In announcing the new standard Wednesday, the Biden administration said it would send states and territories $1 billion from the Infrastructure Investment and Jobs Act to cover the cost of testing and treatment. The money is part of $9 billion provided in the IIJA for PFAS treatment.

The EPA estimates that only between 6% and 10% of the 66,000 public drinking water system may find PFAS that exceed the new limit, said Mae Wu, the EPA’s deputy assistant administrator in a White House call Wednesday.

The U.S. Conference of Mayors has estimated 46,000 water systems may be affected by the new standards.

Systems have three years to complete initial monitoring and inform the public of PFAS levels. If the chemicals exceed the standard, systems have an additional two years to tackle the problem, Wu said. The rule, which Wu said included input from states and water groups, is flexible on how systems fix the problem, with current solutions ranging from reverse osmosis to ion exchange systems and granular activated carbon.

The U.S. Conference of Mayors in a May 2023 letter to the EPA urged the agency to require PFAS manufacturers to help cover costs, saying local water systems “neither caused nor contributed to the pollution.”

The letter was one of 120,000 comments the agency said it received during rulemaking.

“We urge EPA to adhere to the polluter pays model and provide sufficient direct funding to comply with this regulation,” said the group.

Utilities could see some money from settlements with PFAS manufacturers. Roughly 12,000 water systems are in line to see a piece of a potential $12.5 billion settlement with 3M Co. A $1.1 billion settlement with DuPont de Nemours Inc.  and other companies would send additional funds to thousands of other utilities.

In its letter, AMWA said more federal funds will be necessary to limit exposure, even when including $21 billion in the IIJA for drinking water improvements that can be used for PFAS.

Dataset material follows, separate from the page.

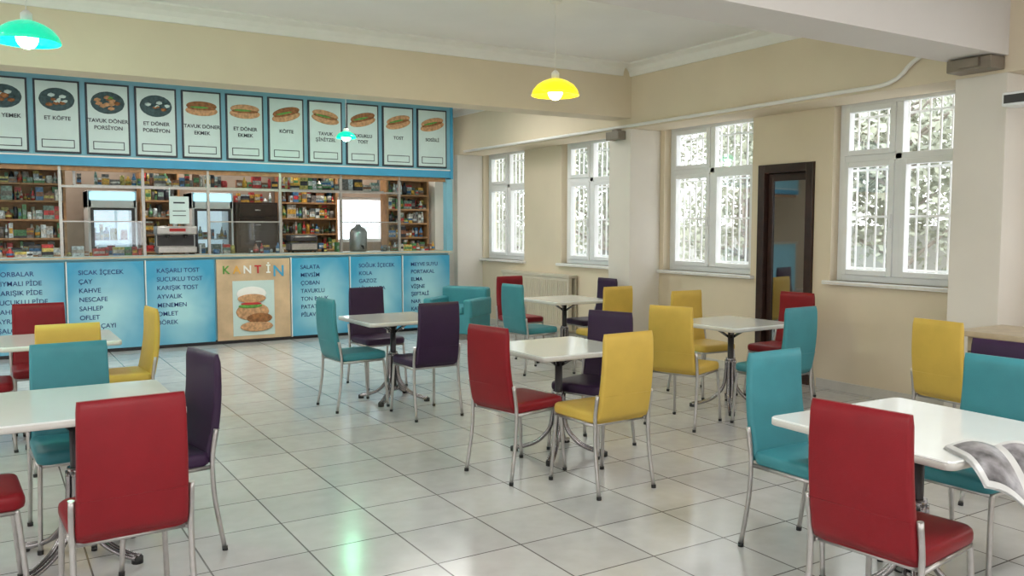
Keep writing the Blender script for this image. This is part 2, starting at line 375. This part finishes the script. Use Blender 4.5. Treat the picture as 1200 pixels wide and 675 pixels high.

Congressional Republicans have also voiced disapproval of the rule. “For years, I have urged multiple administrations to issue a safe drinking water standard that is scientifically sound, based in reality, and does not unfairly burden our local communities,” Sen. Shelley Moore Capito, R-W.Va., ranking member of the Environment and Public Works Committee, said in a statement. “Unfortunately, the standard set today by the administration doesn’t meet any of this criteria and takes the wrong approach, which will result in increased costs for local water systems and ultimately, ratepayers.”